Across town that evening, another young man, Tim Spicer, was getting off work at Ben's Chili Bowl, in the U Street corridor, a neighborhood once known as the black Broadway because the likes of Duke Ellington performed there. I had become friends with Tim after years of eating at Ben's, a D.C. institution whose walls are adorned with photos of such famous customers as Bono and Bill Cosby. He was fantastically nice. He always helped me jump the line to get a half-smoke, my regular artery-clogging sausage. He would chat with my nine-year-old son and tell me about his aspirations. Tim had dropped out of high school, but he got his G.E.D. and wanted to attend Howard University. In his spare time, he rapped and drew fashion sketches. He hoped to start a clothing line, and we had talked about my investing in it.

As I was eating sushi at the synagogue, Tim was murdered. According to the police department's reconstruction of events, he was carjacked. The killer (or killers) drove away in Tim's souped-up 1994 Chevy Caprice, and Tim stumbled to a nearby Metro stop, where he died. He was 25 and a father.

Ten days later, I went to his funeral. Mourners wailed at his open casket. Speaker after speaker praised his kindness and asked God what was happening to so many young black men. Tim's murder was the 169th in D.C. in 2007, which gave it notoriety. The previous year, there had been 169 murders in the District, so each one after Tim's underscored the city's rising homicide rate. Police have yet to make an arrest or disclose the weapon that killed Tim, but odds are it was a handgun, the weapon of choice in American cities. (See where the 2008 presidential candidates stand on gun control.)

A few days after Tim was slain, the U.S. Supreme Court accepted District of Columbia v. Heller, a case about a law that was supposed to prevent murders like Tim's: D.C.'s ban on handguns, the country's strictest gun-control measure. Constitutional scholars, gun manufacturers, and gun-control advocates say this will be the most significant firearms case to come before the high court in almost 70 years. The court has assiduously avoided ruling on gun control since the 1930s, when it opened the door to regulation; suddenly it's deciding a case that could strike down many of the country's gun laws, affecting every firearm owner and manufacturer. How this case got to the Roberts court, and its coming as I dealt for the first time with a friend becoming a murder victim, made me ponder the prevalence of gun violence, the complexity of the issue's policy and politics, and why both sides, I think, miss the point.

It's easy for liberals to view the gun lobby as monolithic.

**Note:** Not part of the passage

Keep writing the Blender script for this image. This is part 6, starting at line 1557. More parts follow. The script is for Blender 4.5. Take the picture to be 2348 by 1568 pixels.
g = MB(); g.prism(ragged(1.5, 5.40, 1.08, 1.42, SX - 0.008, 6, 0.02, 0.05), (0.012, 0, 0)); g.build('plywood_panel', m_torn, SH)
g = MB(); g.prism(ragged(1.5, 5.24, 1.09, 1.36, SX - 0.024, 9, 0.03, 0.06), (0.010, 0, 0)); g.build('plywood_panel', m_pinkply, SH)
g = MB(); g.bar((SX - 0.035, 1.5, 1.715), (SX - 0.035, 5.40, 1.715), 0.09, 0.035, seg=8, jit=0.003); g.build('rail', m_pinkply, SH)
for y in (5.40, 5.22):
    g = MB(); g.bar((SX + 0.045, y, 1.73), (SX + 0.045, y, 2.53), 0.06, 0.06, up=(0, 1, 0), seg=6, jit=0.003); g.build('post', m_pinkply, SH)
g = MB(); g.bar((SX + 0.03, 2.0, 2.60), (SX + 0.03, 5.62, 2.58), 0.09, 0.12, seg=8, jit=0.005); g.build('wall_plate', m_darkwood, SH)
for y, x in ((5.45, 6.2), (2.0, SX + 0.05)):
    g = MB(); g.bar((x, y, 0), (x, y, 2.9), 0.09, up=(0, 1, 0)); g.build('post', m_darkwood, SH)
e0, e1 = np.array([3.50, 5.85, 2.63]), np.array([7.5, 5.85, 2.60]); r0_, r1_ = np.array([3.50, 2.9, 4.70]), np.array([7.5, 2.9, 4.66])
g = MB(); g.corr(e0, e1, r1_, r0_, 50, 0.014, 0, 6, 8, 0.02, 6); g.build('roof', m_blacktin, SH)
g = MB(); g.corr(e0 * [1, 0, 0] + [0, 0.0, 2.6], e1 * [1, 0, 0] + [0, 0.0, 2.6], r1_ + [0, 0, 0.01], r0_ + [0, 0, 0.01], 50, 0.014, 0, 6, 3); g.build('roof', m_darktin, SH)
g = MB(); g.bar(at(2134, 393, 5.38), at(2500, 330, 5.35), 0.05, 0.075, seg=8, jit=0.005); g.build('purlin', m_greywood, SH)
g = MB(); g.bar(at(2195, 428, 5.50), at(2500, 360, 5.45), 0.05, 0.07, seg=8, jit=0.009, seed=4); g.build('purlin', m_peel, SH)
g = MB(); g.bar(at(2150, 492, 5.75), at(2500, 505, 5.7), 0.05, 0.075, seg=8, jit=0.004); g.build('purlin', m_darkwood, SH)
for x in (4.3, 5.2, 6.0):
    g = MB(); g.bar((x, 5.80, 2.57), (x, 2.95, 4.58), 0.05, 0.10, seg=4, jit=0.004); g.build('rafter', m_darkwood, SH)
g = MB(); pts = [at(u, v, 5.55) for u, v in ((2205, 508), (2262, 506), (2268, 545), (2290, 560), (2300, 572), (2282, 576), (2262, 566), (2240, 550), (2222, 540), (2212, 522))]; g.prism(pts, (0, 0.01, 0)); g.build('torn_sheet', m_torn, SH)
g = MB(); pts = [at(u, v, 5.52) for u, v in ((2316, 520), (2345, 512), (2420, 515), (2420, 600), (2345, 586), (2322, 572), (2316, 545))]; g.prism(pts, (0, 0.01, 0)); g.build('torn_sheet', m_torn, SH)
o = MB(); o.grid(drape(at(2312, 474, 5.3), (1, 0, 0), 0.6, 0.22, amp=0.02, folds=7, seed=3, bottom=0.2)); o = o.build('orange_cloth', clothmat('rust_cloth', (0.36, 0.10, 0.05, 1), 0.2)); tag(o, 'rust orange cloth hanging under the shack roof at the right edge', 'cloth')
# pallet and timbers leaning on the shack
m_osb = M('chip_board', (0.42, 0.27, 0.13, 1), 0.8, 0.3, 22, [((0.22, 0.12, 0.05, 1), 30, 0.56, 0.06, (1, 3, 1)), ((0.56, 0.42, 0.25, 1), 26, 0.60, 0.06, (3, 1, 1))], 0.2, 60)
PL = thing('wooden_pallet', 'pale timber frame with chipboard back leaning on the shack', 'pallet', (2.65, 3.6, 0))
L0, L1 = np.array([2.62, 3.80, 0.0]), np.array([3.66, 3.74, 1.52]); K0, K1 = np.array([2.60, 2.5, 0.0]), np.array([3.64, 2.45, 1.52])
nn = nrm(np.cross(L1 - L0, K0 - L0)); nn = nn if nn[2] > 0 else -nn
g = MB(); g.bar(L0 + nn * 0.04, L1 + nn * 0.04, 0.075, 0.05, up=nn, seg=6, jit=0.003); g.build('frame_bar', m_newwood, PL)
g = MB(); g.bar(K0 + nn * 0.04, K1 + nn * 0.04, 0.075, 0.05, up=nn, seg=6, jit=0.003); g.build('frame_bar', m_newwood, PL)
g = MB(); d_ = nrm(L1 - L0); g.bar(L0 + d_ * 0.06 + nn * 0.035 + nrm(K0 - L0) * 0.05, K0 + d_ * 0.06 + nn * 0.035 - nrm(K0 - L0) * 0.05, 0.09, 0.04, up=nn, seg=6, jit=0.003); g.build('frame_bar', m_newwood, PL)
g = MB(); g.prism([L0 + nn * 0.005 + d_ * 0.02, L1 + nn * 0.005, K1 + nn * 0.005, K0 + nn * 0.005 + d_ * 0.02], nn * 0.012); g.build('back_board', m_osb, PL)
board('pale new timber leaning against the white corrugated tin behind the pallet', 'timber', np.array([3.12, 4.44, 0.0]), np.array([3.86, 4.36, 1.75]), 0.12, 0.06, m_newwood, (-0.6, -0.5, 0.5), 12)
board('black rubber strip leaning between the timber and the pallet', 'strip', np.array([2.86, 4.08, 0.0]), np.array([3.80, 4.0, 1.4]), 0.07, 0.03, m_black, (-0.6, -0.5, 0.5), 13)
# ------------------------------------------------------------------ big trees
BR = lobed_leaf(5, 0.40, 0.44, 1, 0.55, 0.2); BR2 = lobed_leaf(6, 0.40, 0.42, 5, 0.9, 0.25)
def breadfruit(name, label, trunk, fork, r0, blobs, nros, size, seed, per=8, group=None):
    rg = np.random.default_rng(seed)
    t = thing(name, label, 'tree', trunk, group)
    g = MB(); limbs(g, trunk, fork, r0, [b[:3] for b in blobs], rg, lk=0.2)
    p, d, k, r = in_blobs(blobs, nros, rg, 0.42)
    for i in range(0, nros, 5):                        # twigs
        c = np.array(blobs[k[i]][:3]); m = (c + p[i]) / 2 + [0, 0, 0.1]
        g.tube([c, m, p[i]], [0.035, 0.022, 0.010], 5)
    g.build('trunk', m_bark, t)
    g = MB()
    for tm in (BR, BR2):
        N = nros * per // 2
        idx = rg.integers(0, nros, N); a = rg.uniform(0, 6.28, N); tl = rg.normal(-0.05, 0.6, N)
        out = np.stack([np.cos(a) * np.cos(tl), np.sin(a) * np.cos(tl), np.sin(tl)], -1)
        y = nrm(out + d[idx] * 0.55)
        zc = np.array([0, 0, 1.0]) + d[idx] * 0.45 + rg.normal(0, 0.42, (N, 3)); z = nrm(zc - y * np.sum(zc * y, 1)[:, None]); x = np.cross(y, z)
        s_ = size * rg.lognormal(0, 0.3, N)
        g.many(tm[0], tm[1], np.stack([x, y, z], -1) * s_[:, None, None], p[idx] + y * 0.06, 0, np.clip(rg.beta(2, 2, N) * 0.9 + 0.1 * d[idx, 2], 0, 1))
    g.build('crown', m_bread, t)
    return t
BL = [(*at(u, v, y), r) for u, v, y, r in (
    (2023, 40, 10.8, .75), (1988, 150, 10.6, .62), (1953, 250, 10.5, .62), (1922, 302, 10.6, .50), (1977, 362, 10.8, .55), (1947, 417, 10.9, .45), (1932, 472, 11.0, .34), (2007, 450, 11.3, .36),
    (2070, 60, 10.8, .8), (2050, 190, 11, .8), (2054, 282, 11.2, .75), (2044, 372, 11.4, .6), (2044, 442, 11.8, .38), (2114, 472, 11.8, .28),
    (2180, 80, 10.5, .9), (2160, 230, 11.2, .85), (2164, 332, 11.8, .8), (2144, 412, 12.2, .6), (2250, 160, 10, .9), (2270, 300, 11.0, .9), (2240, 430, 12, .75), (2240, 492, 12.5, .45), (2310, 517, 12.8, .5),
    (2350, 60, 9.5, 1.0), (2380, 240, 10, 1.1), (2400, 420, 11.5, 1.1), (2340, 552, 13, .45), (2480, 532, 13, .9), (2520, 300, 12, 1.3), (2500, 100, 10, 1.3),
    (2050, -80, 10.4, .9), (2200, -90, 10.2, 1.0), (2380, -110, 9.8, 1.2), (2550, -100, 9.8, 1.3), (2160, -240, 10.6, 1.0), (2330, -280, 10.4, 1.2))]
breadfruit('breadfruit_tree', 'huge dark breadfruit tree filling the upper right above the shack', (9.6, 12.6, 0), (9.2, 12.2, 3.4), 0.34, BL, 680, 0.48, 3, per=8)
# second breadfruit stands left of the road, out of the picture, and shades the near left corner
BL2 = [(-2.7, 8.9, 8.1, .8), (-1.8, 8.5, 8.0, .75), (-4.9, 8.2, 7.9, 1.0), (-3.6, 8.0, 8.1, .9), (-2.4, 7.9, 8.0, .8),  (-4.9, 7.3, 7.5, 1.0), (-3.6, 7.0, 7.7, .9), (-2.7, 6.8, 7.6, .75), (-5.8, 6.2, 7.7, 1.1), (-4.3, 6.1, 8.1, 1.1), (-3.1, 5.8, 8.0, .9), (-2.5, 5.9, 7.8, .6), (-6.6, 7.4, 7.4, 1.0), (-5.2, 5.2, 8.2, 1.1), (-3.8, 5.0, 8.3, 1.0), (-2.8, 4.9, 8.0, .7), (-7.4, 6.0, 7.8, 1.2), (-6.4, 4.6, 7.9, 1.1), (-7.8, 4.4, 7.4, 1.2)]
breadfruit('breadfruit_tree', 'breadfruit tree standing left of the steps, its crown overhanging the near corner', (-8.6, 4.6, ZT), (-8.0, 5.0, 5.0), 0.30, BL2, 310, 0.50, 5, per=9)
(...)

In left-wing demonology, the National Rifle Association is regarded, along with Halliburton, as all-powerful. But the gun movement is more nuanced than that. In 2000, for instance, Smith & Wesson, the nation's largest gun manufacturer, broke with the rest of the gun industry and signed a settlement agreement with the Clinton administration in order to avoid lawsuits. The company, more than 150 years old, agreed to adopt numerous safety measures and change its sales practices. Smith & Wesson found itself vilified, subject to boycotts by weapons enthusiasts who believed it had sold out.